Modifying mortgages is incredibily difficult (reducing interest rate, short sale, principal forgiveness, etc.).
Here are a few scenarios:
Traditional Mortgage
If a foreclosure process would net out less than a short sale and the bank was convinced the homeowner could not pay the current mortgage, the bank would accept the short sale. The homeowner would need to show they cannot pay the current mortgage by missing payments (but can trash the borrower’s credit score) and could hurt prime borrowers, especially.
Mortgage + Home Equity Line of Credit (HELOC) Scenario
Complications can arise with a HELOC involved. Two lending institutions must approve the short sale for it to occur. If the value of the home drops below the value of the primary mortgage, the HELOC owner’s default behavior would be to veto a short sale, as the second lien holder would not receive anything. If the short sale is better than foreclosing the primary mortgage owner, then the primary mortgage owner may sweeten the deal to the HELOC by offering some payment to allow the short sale to complete.
Securitized Mortgage
The purpose of securitizing a mortgage is that they can be sold to investors. This in turn allows the bank to turn around and lend even more money. When securitizing a mortgage, strict rules about what modifications and under what circumstances are written in a security contract. Modifications to securitized mortgages become a matter controlled by contract law.

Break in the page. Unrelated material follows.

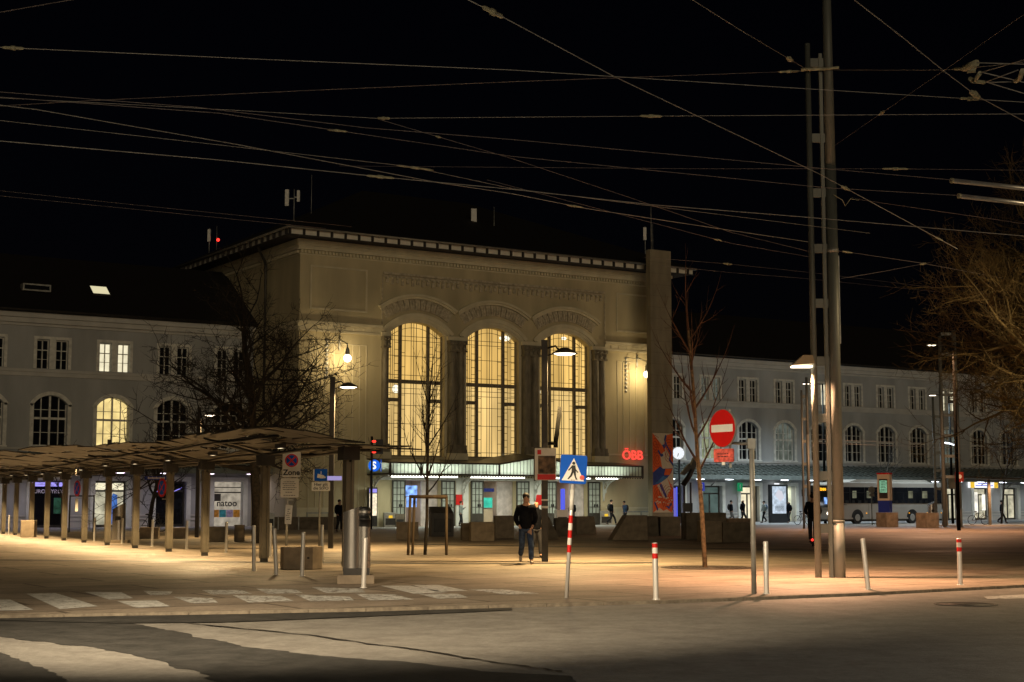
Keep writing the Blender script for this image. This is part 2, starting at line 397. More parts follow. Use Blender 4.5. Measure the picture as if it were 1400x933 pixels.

Collateralized Debt Obligation (CDO)
The CDO pooled subprime securitized mortgages and divided them into slices or subgroups. For example, if there are 10 slices (tranches), then it is like dividing the mortgages into a first, second, third and so on till the 10th mortgage. The first mortgage gets their money back before any of the others, so it is much safer than the 10th position mortgage. The first few tranches would get a high credit rating because the losses would be seen at the bottom of the “tranches” or slices.
The first place tranche is secure since they will get their money back and have no desire to lower the rate. Meanwhile the lower tranches desperately want to avoid being pushed into foreclosure, and would rather make an interest rate modification than lose their principal from foreclosure.
CDO Squared
No one usually wants to buy the lower rated tranches of the CDOs, so they’ve collected those together and pooled them together and sliced them into tranches. And through faulty statistics, they were able to get higher tranches high credit ratings again.
Credit Default Swaps (CDS)
These are derivatives that act like insurance contracts on a credit obligations. The onwer of a mortgage backed securities may decide to buy credit default swaps on some of them to reduce their risk (instead of selling the mortgage back securities). These CDSs are bought and sold all the time.
The Result
Many interested parites are pulling in different directions and are willing to sue the servicer if modifications are made outside the guideline written into the security. The servicer is generally constrained by what the contract allows them to do. The government can provide some liability cover here for servicers and work on loans owned by Fannie and Freddie, but they still have to walk a fine line to not impringe on contract law too heavily.
The government’s efforts may slow down the rate of foreclosures to keep home prices from falling even further and faster than otherwise, but there is just too many people with too much house. So slowing down the foreclosures, means the housing problem will last much longer than expected.